SHORT TASK:
Start at the first line of the material below and retype each line through the one containing "wn.links.new(bg.outputs[0], wo.inputs[0])", exactly.

— start —

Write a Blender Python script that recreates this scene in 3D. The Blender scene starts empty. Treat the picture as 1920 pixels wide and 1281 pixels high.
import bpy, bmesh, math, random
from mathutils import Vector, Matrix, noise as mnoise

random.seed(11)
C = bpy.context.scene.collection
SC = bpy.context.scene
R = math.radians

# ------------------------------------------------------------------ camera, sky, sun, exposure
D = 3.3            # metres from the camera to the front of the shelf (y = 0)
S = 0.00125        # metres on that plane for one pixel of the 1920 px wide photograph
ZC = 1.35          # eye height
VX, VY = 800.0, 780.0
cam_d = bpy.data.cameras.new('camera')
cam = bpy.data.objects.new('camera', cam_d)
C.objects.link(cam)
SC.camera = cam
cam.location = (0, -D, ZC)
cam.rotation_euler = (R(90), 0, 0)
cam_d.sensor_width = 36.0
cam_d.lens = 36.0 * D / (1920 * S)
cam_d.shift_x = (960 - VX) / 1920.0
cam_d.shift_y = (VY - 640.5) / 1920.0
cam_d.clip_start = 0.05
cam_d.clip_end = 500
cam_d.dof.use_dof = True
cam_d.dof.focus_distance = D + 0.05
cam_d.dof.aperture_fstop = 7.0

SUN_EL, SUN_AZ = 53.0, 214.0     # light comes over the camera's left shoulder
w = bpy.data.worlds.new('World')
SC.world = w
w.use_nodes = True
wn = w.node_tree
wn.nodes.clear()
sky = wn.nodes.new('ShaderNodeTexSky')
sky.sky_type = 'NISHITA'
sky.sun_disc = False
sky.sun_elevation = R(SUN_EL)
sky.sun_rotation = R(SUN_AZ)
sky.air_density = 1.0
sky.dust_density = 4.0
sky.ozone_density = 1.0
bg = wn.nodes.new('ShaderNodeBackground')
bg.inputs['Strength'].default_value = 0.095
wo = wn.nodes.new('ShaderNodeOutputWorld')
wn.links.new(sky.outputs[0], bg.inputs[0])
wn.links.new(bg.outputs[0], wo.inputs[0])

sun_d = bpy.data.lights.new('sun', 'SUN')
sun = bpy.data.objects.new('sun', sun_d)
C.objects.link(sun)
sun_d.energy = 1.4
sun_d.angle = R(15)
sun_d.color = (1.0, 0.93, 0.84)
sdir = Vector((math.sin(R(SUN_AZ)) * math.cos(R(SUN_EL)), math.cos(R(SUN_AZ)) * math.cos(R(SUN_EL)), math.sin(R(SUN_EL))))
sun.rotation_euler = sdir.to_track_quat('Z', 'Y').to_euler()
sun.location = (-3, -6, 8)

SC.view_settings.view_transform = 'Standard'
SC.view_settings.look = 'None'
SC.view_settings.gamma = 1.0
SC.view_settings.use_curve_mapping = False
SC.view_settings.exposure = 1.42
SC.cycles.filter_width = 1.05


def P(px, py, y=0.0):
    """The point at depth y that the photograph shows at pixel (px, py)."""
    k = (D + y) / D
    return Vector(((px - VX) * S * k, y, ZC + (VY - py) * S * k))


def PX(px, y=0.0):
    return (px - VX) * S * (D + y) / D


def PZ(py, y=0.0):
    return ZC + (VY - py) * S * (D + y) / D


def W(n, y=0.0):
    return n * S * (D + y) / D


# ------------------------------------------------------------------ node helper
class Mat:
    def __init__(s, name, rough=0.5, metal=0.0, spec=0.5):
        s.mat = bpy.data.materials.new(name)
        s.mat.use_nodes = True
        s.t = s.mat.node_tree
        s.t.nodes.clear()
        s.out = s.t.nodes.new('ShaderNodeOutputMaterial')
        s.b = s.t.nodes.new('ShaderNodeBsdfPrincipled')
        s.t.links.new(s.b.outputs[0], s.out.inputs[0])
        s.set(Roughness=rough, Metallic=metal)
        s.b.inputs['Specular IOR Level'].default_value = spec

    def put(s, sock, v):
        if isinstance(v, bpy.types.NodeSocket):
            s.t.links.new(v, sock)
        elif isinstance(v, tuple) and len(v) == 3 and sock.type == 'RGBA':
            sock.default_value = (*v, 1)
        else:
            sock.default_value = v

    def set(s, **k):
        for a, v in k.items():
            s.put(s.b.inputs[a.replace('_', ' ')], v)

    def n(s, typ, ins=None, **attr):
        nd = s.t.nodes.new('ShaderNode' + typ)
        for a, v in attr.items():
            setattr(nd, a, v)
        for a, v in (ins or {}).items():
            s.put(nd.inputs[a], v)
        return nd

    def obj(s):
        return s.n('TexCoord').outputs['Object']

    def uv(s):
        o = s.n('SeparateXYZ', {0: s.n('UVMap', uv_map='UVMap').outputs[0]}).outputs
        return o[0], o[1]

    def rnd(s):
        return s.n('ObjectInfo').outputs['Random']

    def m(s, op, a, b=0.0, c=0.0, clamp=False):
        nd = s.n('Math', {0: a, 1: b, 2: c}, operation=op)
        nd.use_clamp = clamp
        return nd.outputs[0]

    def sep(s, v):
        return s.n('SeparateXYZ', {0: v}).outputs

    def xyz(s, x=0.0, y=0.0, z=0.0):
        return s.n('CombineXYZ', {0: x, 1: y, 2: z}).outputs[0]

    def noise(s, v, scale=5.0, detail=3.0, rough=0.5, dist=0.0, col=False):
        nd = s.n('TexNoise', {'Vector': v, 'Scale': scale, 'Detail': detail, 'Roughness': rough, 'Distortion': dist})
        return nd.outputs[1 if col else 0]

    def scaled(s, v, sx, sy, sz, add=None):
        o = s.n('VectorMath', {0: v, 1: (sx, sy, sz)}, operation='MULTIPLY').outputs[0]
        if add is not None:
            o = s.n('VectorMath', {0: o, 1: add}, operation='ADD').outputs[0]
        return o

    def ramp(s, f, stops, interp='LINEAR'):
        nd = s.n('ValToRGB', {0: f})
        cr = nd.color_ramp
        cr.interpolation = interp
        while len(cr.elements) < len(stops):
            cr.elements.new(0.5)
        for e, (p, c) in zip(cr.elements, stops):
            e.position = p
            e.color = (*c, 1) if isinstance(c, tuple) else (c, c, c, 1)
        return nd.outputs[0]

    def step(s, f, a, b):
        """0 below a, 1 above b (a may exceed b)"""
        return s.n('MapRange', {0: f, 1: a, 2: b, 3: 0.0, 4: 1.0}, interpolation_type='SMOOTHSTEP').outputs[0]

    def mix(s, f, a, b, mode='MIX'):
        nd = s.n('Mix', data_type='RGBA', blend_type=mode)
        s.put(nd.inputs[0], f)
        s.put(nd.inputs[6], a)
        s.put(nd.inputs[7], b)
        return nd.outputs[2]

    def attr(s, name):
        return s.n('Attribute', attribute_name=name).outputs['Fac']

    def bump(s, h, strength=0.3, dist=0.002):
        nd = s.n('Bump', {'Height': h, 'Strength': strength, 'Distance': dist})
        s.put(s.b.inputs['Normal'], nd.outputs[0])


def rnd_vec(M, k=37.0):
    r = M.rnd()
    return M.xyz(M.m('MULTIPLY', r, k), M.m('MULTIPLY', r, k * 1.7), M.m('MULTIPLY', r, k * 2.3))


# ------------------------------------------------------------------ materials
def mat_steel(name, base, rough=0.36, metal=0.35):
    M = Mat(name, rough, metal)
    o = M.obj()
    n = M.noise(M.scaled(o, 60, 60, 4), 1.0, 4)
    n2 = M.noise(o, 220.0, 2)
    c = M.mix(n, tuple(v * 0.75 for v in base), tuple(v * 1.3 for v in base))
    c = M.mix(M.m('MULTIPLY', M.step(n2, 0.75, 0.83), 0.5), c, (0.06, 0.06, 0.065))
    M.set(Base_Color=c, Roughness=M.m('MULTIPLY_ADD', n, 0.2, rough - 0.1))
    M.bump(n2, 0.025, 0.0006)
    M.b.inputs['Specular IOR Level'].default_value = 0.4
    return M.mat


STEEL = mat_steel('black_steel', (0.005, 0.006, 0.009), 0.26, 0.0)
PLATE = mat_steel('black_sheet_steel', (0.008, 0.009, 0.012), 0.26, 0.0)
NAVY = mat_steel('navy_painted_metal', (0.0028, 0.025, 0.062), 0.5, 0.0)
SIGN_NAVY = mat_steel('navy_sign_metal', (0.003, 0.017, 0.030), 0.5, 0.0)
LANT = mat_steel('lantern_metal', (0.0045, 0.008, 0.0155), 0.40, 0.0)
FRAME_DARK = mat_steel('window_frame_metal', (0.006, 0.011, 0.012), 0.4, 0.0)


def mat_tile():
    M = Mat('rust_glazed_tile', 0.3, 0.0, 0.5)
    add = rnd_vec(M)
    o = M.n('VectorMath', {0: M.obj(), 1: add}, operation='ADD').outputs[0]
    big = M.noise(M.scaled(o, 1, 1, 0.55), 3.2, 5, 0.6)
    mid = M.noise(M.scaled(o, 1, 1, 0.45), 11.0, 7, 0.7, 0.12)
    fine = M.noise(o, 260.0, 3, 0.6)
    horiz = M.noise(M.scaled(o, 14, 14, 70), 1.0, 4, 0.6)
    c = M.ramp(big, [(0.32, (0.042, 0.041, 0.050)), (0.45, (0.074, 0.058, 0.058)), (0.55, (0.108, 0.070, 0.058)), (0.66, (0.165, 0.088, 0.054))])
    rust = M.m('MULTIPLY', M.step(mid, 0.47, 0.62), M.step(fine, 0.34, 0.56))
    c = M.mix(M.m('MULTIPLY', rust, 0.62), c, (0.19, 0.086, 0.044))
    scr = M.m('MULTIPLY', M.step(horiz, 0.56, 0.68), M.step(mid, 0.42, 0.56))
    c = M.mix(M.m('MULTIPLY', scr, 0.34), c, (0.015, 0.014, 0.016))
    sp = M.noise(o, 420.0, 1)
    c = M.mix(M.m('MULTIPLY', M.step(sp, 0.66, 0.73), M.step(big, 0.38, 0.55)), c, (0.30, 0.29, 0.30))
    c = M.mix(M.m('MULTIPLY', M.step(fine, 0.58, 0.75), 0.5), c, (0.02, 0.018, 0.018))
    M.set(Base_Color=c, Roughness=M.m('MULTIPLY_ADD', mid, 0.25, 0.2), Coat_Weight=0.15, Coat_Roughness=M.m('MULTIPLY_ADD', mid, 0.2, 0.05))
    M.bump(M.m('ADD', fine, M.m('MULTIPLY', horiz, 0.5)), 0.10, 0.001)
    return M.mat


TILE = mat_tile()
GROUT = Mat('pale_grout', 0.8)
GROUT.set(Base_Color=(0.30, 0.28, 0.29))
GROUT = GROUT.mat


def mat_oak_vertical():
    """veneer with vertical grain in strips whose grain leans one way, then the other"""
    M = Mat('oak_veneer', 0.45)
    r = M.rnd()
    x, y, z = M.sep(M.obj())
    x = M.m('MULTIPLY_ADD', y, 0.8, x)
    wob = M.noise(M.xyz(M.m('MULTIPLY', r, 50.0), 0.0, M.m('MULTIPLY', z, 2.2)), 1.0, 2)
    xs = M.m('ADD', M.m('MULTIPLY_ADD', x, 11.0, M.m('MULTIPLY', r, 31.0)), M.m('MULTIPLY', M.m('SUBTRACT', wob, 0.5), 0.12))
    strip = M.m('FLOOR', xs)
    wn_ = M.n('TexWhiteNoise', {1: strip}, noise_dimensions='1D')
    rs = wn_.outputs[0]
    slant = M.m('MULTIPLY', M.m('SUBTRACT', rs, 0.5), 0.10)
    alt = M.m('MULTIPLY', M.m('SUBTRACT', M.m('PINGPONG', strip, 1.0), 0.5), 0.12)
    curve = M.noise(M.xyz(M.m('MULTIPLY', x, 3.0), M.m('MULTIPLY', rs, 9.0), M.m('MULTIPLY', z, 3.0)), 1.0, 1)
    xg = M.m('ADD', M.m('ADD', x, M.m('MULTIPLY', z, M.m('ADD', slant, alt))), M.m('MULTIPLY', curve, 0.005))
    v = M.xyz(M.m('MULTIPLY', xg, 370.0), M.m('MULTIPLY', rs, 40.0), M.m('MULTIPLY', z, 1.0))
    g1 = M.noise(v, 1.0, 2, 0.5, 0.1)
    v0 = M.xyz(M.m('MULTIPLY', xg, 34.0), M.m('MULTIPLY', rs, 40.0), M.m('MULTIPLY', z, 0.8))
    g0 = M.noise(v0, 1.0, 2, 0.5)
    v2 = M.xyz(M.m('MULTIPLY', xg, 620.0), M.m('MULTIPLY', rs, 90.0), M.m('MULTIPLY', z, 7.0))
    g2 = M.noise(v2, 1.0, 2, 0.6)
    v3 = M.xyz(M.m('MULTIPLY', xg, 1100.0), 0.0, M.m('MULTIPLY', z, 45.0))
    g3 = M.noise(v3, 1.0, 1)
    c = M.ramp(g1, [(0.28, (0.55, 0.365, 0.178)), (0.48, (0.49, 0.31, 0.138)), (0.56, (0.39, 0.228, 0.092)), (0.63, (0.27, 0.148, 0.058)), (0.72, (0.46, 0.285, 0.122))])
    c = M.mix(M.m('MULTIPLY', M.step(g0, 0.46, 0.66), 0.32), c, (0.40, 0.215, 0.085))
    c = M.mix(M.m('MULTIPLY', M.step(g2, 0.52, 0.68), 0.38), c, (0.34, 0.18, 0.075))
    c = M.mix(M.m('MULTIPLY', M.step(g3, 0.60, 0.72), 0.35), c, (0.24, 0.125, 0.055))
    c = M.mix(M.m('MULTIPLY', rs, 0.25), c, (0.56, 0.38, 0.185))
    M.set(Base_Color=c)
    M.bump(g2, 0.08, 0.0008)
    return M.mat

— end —

THE COMPLETED TASK:
Write a Blender Python script that recreates this scene in 3D. The Blender scene starts empty. Treat the picture as 1920 pixels wide and 1281 pixels high.
import bpy, bmesh, math, random
from mathutils import Vector, Matrix, noise as mnoise

random.seed(11)
C = bpy.context.scene.collection
SC = bpy.context.scene
R = math.radians

# ------------------------------------------------------------------ camera, sky, sun, exposure
D = 3.3            # metres from the camera to the front of the shelf (y = 0)
S = 0.00125        # metres on that plane for one pixel of the 1920 px wide photograph
ZC = 1.35          # eye height
VX, VY = 800.0, 780.0
cam_d = bpy.data.cameras.new('camera')
cam = bpy.data.objects.new('camera', cam_d)
C.objects.link(cam)
SC.camera = cam
cam.location = (0, -D, ZC)
cam.rotation_euler = (R(90), 0, 0)
cam_d.sensor_width = 36.0
cam_d.lens = 36.0 * D / (1920 * S)
cam_d.shift_x = (960 - VX) / 1920.0
cam_d.shift_y = (VY - 640.5) / 1920.0
cam_d.clip_start = 0.05
cam_d.clip_end = 500
cam_d.dof.use_dof = True
cam_d.dof.focus_distance = D + 0.05
cam_d.dof.aperture_fstop = 7.0

SUN_EL, SUN_AZ = 53.0, 214.0     # light comes over the camera's left shoulder
w = bpy.data.worlds.new('World')
SC.world = w
w.use_nodes = True
wn = w.node_tree
wn.nodes.clear()
sky = wn.nodes.new('ShaderNodeTexSky')
sky.sky_type = 'NISHITA'
sky.sun_disc = False
sky.sun_elevation = R(SUN_EL)
sky.sun_rotation = R(SUN_AZ)
sky.air_density = 1.0
sky.dust_density = 4.0
sky.ozone_density = 1.0
bg = wn.nodes.new('ShaderNodeBackground')
bg.inputs['Strength'].default_value = 0.095
wo = wn.nodes.new('ShaderNodeOutputWorld')
wn.links.new(sky.outputs[0], bg.inputs[0])
wn.links.new(bg.outputs[0], wo.inputs[0])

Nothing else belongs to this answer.